The latest documentation for Zuul v3 is published at: https://zuul-ci.org/docs/zuul/
If you are looking for the Edge routing service named Zuul that is related to Netflix, it can be found here: https://github.com/Netflix/zuul
If you are looking for the Javascript testing tool named Zuul, it can be found here: https://github.com/defunctzombie/zuul
Getting Help
There are two Zuul-related mailing lists:
- zuul-announce
-
A low-traffic announcement-only list to which every Zuul operator or power-user should subscribe.
- zuul-discuss
-
General discussion about Zuul, including questions about how to use it, and future development.

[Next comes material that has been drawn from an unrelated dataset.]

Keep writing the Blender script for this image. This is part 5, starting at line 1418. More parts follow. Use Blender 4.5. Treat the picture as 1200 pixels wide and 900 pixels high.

You will also find Zuul developers on Matrix <https://matrix.to/#/#zuul:opendev.org>.
Contributing
To browse the latest code, see: https://opendev.org/zuul/zuul To clone the latest code, use git clone https://opendev.org/zuul/zuul
Bugs are handled at: https://storyboard.openstack.org/#!/project/zuul/zuul
Suspected security vulnerabilities are most appreciated if first reported privately following any of the supported mechanisms described at https://zuul-ci.org/docs/zuul/user/vulnerabilities.html
Code reviews are handled by gerrit at https://review.opendev.org
After creating a Gerrit account, use git review to submit patches. Example:
# Do your commits
$ git review
# Enter your username if prompted
Join us on Matrix to discuss development or usage.
License
Zuul is free software. Most of Zuul is licensed under the Apache License, version 2.0. Some parts of Zuul are licensed under the General Public License, version 3.0. Please see the license headers at the tops of individual source files.
Python Version Support
Zuul requires Python 3. It does not support Python 2.
Since Zuul uses Ansible to drive CI jobs, Zuul can run tests anywhere Ansible can, including Python 2 environments.